Hammed - Livro Um Modo de Entender - uma nova forma de viver - Francisco do Espírito Santo Neto - Cap. 18
Mágoas
Alguém nos desprezou profundamente. Lançou sobre nossa alma o punhal da ironia. Julgou-nos impiedosamente, afirmando que o fracasso era destino fatal em nossa vida.
Olhou-nos com desdém e, com leve sorriso sarcástico, deu-nos as costas como se não tivéssemos nenhuma importância.
Nesse momento, nosso peito se inflamou pela dor do descaso, o coração ardeu envolvido numa estranha aura de desamparo.
A mágoa pode surgir por muitos motivos, entre os quais por: rompimento afetivo; maledicência sobre a vida sexual de alguém; preconceito determinado por idade e trabalho; ingratidão dos filhos; abandono de amizades queridas; traição amorosa; discriminação social; exclusão motivada por raça, cor e credo religioso.
Aliás, ninguém consegue viver sem nunca se magoar com alguém ou com certas ocorrências.
Na realidade, a mágoa é uma das muitas emoções humanas.
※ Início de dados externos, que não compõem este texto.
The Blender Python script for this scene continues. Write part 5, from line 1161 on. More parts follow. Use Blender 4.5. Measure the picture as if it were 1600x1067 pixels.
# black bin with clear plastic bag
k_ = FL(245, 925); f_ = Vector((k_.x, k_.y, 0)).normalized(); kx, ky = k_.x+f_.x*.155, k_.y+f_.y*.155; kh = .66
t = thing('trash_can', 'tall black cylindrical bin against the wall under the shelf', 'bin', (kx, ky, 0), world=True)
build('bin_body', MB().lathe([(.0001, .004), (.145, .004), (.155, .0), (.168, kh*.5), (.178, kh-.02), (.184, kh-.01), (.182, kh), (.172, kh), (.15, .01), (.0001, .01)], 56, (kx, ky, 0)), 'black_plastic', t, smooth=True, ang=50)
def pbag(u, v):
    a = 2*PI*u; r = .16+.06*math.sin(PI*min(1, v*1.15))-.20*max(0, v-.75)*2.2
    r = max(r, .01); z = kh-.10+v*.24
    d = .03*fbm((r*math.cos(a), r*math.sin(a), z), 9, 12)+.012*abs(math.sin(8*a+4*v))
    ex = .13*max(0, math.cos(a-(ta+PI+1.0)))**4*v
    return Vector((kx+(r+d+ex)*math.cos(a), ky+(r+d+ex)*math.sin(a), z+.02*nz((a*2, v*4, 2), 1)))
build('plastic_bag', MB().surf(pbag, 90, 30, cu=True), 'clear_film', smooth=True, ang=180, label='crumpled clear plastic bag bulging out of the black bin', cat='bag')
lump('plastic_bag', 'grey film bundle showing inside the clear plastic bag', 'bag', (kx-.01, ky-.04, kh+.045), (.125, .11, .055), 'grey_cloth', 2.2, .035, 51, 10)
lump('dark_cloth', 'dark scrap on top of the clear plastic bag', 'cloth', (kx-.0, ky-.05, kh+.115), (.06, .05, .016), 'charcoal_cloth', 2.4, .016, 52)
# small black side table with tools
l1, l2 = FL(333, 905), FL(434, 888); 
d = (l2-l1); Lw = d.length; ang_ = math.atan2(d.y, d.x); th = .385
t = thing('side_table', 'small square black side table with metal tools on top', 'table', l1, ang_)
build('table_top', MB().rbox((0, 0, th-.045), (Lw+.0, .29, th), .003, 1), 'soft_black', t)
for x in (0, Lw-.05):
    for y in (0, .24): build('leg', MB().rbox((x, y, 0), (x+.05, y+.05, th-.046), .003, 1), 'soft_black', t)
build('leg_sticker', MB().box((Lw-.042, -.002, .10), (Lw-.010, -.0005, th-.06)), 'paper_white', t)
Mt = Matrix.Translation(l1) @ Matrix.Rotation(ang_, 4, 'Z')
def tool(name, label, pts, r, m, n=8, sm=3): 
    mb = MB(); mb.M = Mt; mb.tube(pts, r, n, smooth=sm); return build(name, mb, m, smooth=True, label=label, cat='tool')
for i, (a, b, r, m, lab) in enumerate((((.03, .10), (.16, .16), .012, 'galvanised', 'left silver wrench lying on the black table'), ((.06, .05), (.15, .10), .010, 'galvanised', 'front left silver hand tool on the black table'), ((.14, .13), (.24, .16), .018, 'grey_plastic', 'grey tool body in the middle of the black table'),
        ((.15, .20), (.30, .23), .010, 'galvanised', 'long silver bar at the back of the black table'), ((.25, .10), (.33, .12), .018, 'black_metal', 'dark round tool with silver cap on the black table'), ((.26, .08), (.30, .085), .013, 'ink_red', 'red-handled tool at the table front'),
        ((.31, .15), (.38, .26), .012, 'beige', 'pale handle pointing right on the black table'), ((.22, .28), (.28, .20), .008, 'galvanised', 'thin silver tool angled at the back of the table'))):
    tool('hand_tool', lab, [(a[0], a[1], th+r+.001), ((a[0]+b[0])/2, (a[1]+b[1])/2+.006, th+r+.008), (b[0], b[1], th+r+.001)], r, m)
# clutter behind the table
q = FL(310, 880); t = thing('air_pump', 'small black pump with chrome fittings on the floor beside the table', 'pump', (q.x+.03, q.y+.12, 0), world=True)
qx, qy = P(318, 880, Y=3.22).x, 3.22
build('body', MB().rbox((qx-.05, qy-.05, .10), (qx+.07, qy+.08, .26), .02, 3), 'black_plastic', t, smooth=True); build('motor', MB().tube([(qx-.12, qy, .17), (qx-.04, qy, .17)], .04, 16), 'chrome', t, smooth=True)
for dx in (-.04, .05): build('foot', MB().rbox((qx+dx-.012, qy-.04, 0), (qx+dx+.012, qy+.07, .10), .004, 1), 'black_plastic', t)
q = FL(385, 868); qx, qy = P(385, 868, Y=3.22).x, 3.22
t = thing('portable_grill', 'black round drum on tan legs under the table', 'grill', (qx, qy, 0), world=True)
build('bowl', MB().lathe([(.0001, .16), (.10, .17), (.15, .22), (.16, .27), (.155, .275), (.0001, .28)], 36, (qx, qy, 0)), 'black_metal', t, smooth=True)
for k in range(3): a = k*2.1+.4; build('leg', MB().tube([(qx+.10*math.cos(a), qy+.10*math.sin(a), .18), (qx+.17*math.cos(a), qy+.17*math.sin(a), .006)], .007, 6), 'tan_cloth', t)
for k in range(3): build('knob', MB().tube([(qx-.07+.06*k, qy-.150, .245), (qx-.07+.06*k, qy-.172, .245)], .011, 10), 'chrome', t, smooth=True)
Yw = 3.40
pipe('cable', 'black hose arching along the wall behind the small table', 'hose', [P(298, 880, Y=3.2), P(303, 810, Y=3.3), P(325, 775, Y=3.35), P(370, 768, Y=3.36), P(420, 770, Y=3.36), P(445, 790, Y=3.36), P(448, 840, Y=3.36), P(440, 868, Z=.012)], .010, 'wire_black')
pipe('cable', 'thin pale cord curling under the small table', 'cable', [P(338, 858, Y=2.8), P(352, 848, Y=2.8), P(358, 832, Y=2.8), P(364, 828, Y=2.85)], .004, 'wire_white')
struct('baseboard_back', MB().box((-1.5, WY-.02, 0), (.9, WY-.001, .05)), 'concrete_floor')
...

Só não se emocionam os corpos inanimados, visto que as emoções nas criaturas vivas revelam a importância que elas dão a si mesmas, aos outros e aos acontecimentos. Se nada nos importasse, nunca teríamos mágoa, mas isso é impossível – a “importância” que damos a tudo que existe mede o grau de sentimento que possuímos por algo ou por alguém.
Aconselhar uma pessoa ofendida a imediatamente esquecer, não se magoando com a ofensa, seria o mesmo que pedir-lhe que agisse como se a agressão nunca tivesse acontecido.
Pode ser uma ideia equivocada a de “nunca se magoar e sempre esquecer”, pois a não-aceitação de uma emoção real resulta no seu deslocamento para coisas fora do mundo interior – o fato desagradável fica focalizado no exterior, e a verdadeira causa da emoção permanece no escuro. Essa postura comportamental recebe o nome de ocultação dos sentimentos ou repressão.
Conseguiremos trabalhar melhor nossas mágoas não as reprimindo nem as intensificando, e sim desprendendo-nos, desligando-nos, ou melhor, colocando-nos a certa “distância mental/emocional” dos fatos ocorridos e das pessoas que neles se envolveram.
No entanto, isso não significa que devemos nos afastar hostil e friamente, viver alienados e impermeáveis aos problemas ou deixar de nos importar com tudo o que aconteceu, mas que podemos viver mais tranquilos e menos transtornados para analisar e, por consequência, concluir que as situações e os acontecimentos que nos cercam são reflexos ou criações materializadas dos nossos pensamentos e convicções.
Acreditamos que, ao fazer o proposto “distanciamento psicológico”, teremos sempre mais possibilidades para perceber o processo interno que há por trás de toda mágoa. As palavras de Paulo de Tarso aos efésios validam essa ideia: “Irai-vos, mas não pequeis: não se ponha o sol sobre a vossa ira”.
“Irai-vos, mas não pequeis” quer dizer: admita a mágoa, não viva com emoções recalcadas, porque quem assim vive transita cotidianamente em constante irritabilidade, sem saber de onde veio, para onde vai e quanto tempo vai ficar.
“Pôr o sol sobre a vossa ira” significa não intensificar, não reavivar fatos doloridos, não transportá-los do passado para o presente.
Não se magoar é impossível, mas perpetuar ou ignorar o fato desagradável pode ser comparado ao comportamento do escorpião que, quando enraivecido, inocula veneno em si mesmo com o próprio ferrão.
Perdoar não significa apenas esquecer as mágoas ou mesmo fechar os olhos para as ofensas alheias. Perdoar é desenvolver um sentimento profundo de compreensão e aceitação dos sentimentos humanos, por saber que nós e os outros ainda estamos distantes do agir corretamente.